Это предсказание подкреплялось сотнями наблюдений и анекдотов, которыми Дюма заполнял послания, аккуратно отправляемые читателям «Монте-Кристо». Без всякого порядка, как придется, он то пересказывал целые периоды из истории России, то рассказывал о своих встречах с самыми что ни на есть незначительными, но чем-то привлекшими его внимание личностями или просто случайными людьми, об особенностях повседневной жизни народа или о разговорах с тем или другим высокопоставленным царским чиновником. Неутомимо, словно насекомое, добывающее нектар, он переходил от одной темы к другой: здесь обличал пагубные последствия крепостного права, там жаловался на трудность езды в неудобных повозках, именуемых
Но вместе с тем он восхищался русским гостеприимством, страстью знати к поэзии, смелостью лихих киргизских всадников, которые ездят без седла на диких лошадях. И о чем бы он ни говорил, красноречие и увлеченность неизменно оставались главными достоинствами его рассказов.

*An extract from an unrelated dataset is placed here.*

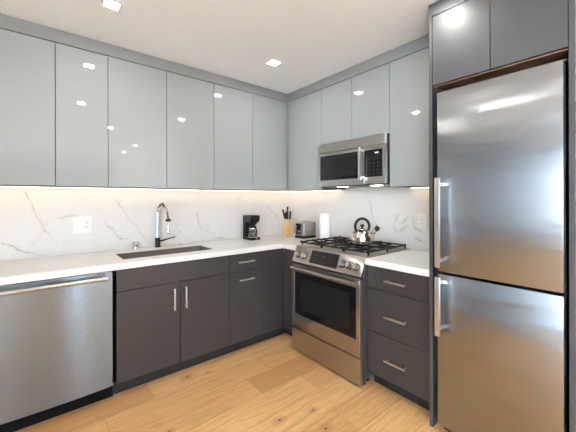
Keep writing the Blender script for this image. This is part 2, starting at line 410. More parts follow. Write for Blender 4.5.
# ------------------------------------------------------------------ ceiling lights
LG = 'recessed ceiling downlights'
spots = [((-2.085, -.885), 'bright ceiling downlight at the top left, above the dishwasher side'),
         ((-.912, -.873), 'bright ceiling downlight over the corner where the wall cabinets meet'),
         ((-.86, -2.13), 'ceiling downlight out of frame, reflected in the lacquered doors left of the corner'),
         ((-2.03, -2.15), 'ceiling downlight out of frame, lower reflection in the second lacquered door'),
         ((-1.54, -3.36), 'ceiling downlight behind the camera, small reflection in the third lacquered door'),
         ((-2.88, -3.34), 'ceiling downlight behind the camera on the left side of the room'),
         ((-.85, -4.84), 'ceiling downlight far behind the camera near the right hand wall'),
         ((-.85, -6.05), 'ceiling downlight farthest behind the camera towards the back windows')]
for (x, y), lb in spots:
    t = thing('ceiling_downlight', (x, y, H), lb, 'ceiling light', LG)
    a, b = .052, .036
    g = G()
    g.box(x - a, x + a, y - a, y - b, H - .004, H - .0003, .001); g.box(x - a, x + a, y + b, y + a, H - .004, H - .0003, .001)
    g.box(x - a, x - b, y - b, y + b, H - .004, H - .0003, .001); g.box(x + b, x + a, y - b, y + b, H - .004, H - .0003, .001)
    obj('trim_ring', g, M['trimw'], t)
    obj('lens', G().box(x - b + .001, x + b - .001, y - b + .001, y + b - .001, H - .002, H - .0004), M['lamp'], t)

# ------------------------------------------------------------------ wall cabinets
UB, UT, UD = 1.4306, 2.3865, .353
def wall_cab(sd, s0, s1, doors, label, group='glossy light grey wall cabinets', zb=UB, handle=None):
    """doors = list of (s0, s1)"""
    c = ((s0 + s1) / 2, -UD / 2, zb) if sd == L_ else (-UD / 2, -(s0 + s1) / 2, zb)
    t = thing('wall_cabinet', c, label, 'cabinet', group)
    obj('body', G().side(sd, s0 + .001, s1 - .001, .0012 if zb > 1.5 else .0012, UD - .021, zb + .001, UT), M['carc'], t)
    for a, b in doors:
        obj('door', G().side(sd, a + .0018, b - .0018, UD - .020, UD, zb, UT - .003, .0012), M['gloss'], t)
    return t
wall_cab(L_, -2.68, -2.328, [(-2.68, -2.328)], 'glossy grey wall cabinet at the left edge, over the dishwasher')
wall_cab(L_, -2.328, -2.026, [(-2.328, -2.026)], 'narrow glossy grey wall cabinet, second door from the left, over the light switch')
wall_cab(L_, -2.026, -1.202, [(-2.026, -1.613), (-1.613, -1.202)], 'wide two-door glossy grey wall cabinet above the sink and faucet')
wall_cab(L_, -1.202, -.379, [(-1.202, -.799), (-.799, -.379)], 'two-door glossy grey wall cabinet above the coffee maker, next to the corner')
wall_cab(R_, .379, .874, [(.379, .874)], 'glossy grey wall cabinet between the corner and the microwave')
wall_cab(R_, .874, 1.608, [(.874, 1.2385), (1.2385, 1.608)], 'short two-door glossy grey wall cabinet above the microwave', zb=1.842)
wall_cab(R_, 1.608, 2.068, [(1.608, 2.068)], 'glossy grey wall cabinet between the microwave and the tall charcoal fridge panel')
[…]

Невозможно понять, что в его дорожных зарисовках было правдой, что – выдумкой, но читатель следовал за повествователем до конца ради одного только удовольствия почувствовать себя в новой, непривычной обстановке, его глазами увидеть чужие края.

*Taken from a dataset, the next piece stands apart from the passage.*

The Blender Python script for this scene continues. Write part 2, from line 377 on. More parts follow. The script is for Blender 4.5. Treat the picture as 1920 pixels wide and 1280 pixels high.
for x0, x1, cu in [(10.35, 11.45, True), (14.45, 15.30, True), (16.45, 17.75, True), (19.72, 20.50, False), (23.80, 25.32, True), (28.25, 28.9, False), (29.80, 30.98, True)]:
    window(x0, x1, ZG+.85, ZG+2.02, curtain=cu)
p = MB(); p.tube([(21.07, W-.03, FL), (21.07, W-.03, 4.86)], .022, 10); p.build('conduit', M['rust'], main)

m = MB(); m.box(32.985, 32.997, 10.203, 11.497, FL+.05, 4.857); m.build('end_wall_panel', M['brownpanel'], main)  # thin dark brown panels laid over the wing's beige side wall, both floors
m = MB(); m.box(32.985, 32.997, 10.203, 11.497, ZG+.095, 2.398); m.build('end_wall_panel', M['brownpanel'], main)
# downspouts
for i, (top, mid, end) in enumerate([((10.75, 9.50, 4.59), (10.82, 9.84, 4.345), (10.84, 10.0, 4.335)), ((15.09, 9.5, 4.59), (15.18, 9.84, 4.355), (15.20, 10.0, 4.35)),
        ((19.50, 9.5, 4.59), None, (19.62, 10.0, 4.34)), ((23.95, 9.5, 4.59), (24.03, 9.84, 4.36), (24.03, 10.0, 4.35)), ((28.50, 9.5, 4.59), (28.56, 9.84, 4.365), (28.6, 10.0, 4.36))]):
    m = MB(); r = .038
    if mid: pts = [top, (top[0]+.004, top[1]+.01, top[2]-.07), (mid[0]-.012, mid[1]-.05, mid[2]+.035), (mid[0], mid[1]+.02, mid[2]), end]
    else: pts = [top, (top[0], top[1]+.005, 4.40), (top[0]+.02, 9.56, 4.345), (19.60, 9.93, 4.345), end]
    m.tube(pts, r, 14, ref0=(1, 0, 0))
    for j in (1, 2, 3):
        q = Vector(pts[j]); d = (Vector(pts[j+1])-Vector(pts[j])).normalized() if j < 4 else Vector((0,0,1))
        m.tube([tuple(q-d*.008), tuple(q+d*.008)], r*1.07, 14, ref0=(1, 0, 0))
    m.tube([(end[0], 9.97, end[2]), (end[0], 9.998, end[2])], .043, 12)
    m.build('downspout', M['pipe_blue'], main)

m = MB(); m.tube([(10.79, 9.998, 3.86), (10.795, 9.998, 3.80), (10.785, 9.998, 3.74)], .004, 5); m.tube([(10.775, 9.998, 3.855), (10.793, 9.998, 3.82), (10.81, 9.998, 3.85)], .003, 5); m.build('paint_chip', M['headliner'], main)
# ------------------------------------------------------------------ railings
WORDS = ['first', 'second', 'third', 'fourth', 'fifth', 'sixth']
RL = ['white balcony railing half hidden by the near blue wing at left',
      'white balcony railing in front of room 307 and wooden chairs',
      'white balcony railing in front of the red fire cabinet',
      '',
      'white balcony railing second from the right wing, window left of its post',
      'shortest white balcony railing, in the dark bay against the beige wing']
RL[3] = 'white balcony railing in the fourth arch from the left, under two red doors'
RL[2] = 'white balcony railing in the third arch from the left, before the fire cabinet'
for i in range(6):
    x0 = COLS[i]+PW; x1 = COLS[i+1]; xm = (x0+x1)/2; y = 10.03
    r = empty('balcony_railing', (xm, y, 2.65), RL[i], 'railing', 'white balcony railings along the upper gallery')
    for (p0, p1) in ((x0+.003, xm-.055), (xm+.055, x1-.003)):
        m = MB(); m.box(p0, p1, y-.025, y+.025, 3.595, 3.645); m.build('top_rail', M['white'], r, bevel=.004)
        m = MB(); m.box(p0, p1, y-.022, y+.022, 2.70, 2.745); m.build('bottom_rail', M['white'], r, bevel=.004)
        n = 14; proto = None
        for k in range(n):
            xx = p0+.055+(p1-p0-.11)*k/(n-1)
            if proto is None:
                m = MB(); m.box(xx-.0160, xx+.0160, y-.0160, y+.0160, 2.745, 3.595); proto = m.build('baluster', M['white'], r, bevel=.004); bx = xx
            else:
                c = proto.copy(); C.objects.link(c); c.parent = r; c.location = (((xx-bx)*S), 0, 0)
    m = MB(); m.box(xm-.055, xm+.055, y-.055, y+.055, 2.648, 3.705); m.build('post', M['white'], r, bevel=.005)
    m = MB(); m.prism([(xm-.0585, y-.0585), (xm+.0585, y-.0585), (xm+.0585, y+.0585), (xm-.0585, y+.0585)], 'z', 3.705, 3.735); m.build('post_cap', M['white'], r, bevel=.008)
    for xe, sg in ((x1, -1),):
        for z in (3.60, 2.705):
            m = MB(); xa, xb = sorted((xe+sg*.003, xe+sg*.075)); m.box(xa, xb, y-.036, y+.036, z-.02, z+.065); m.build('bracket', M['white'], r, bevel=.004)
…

Впрочем, Дюма не ограничивался только живописными изображениями увиденного. Разве он не посланник французской литературы? Осознавая свою роль посредника между двумя мирами, плохо друг друга знающими, он пытался в своих статьях приобщить соотечественников к великим произведениям русской литературы. Он представлял им волнующие образы Пушкина, Лермонтова, Некрасова в весьма приблизительных переложениях, слегка приукрасив переводы, сделанные неотступно следовавшим за ним Калино; он цитировал Гоголя, Григоровича, Тургенева… Одним словом, старался как мог, делал все, что было в его силах, – ведь он почти ничего не знал о литературе этой прекрасной и варварской страны, – чтобы Россия стала понятнее западному уму. И что бы Дюма ни делал, уважение к северному соседу не мешало ему судить о нем с пренебрежительной снисходительностью старшего брата. «У русских, недавно родившегося народа, – пишет он, – еще нет национальной литературы, равно как и музыки, скульптуры и живописи; у них есть только поэты, музыканты, художники и скульпторы, однако число их недостаточно велико для того, чтобы образовать школу». Не позабыл ли Александр о «Евгении Онегине», «Мертвых душах», «Герое нашего времени»? Разве не знал он, к примеру, о том, что Тургенев в свое время до слез тронул царскую семью своими «Записками охотника» – проникновенным рассказом о простых людях России и в то же время речью неумолимого обличителя крепостного права? Он не заметил, что еще совсем недавно роман того же Тургенева «Дворянское гнездо» произвел на читателей такое впечатление, что все молодые русские девушки захотели быть похожими на его героиню? Ничего не слышал о начинающем писателе по имени Лев и по фамилии Толстой, который только что прославился своей трилогией – «Детство», «Отрочество» и «Юность», и о другом дебютанте, Федоре Достоевском, авторе повести «Бедные люди», который в то время был на каторге в Сибири, искупая свое преступление, – он по легкомыслию принял участие в заговоре против покойного царя Николая I? Нет, нельзя узнать о стране все, стремительно по ней пролетев!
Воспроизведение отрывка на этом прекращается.